Newsweek seeks new editor- no takers so far

Hat tip to Keith J. Kelly, The New York Post columnist who writes Media Ink

Pressure is mounting to find a new editor-in-chief of Newsweek, as the staff defections continue in the wake of the sale two weeks ago to stereo mogul Sidney Harman.

Jon Meacham, the current editor-in-chief, is telling staffers he hopes to pack it in by Labor Day.

And the short list of candidates to replace him is growing shorter by the day.

The most logical inside candidate, Fareed Zakaria, is said to have told Harman he is not interested in the job.

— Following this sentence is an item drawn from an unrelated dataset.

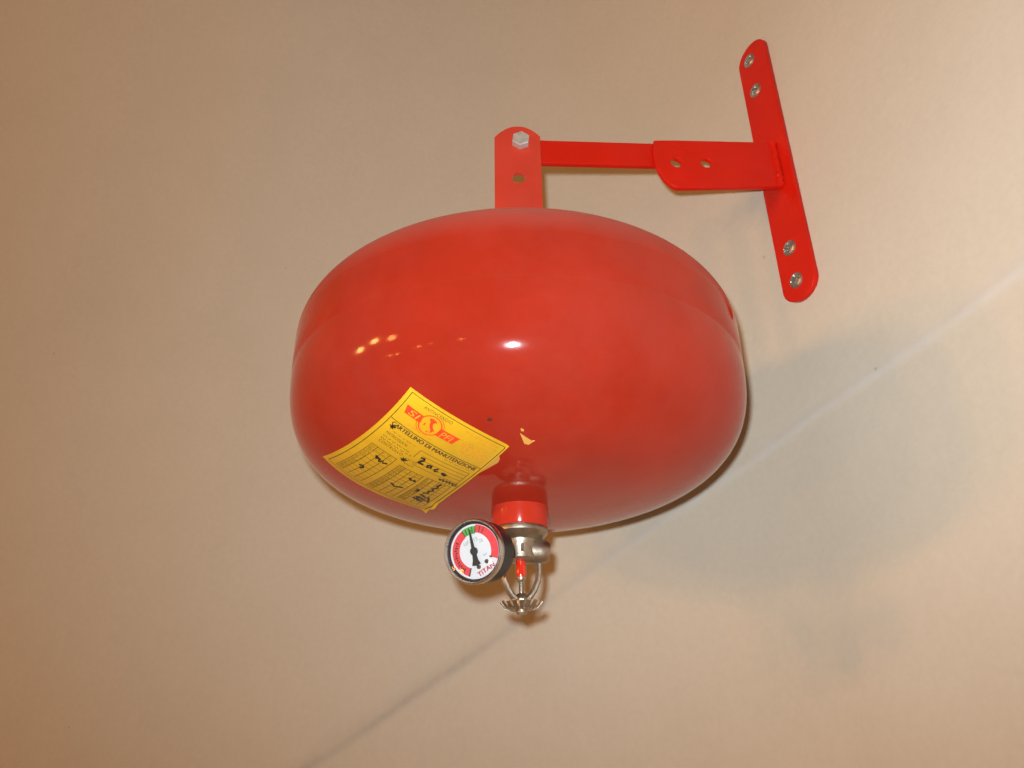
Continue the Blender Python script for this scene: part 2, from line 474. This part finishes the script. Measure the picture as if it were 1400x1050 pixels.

Speculation is rampant that he may be the next big name to jump ship.

Walter Isaacson, current CEO of the Aspen Institute think tank, a former editor of Time and one-time head of CNN, is also showing no interest, despite his friendship with Harman, an Aspen Institute board member.

"I've already run a weekly magazine," Isaacson said. "I have no interest in it."

Some insiders have been actively pushing for Tina Brown, currently head of The Daily Beast Web site.

It's a long shot, but Newsweek CEO Tom Ascheim, who is staying on board as president under Harman, is said to be listening.

Newsweek Assistant Managing Editor Evan Thomas, book author and prolific writer of dozens of cover stories during his 24 years at the magazine, yesterday became the latest staffer to defect in what is becoming a serious brain drain.

Thomas, author most recently of "The War Lovers: Roosevelt, Lodge, Hearst, and the Rush to Empire, 1898," from Little, Brown earlier this year, is going to teach at Princeton and work on writing his next book for Little, a bio of President Dwight D. Eisenhower.

Said one insider of Brown: "She's the best magazine editor out there without a magazine and she'd bring a lot of attention to Newsweek."

Barry Diller, boss of IAC, which is bankrolling Brown and The Daily Beast, is on the board of the Washington Post Co., so he would be familiar with the pluses and minuses of the magazine. Wash Post said that in the first half of 2010 the magazine lost $8.5 million.

Diller could not be reached for comment.

And Brown, who has edited Tatler, Vanity Fair, The New Yorker, and the late Talk magazine, said she's not interested. "I very much admire Sidney Harman's willingness to take on a great news magazine that needs reinvention," she said. "But I've never been happier than in my partnership with Barry Diller creating The Daily Beast."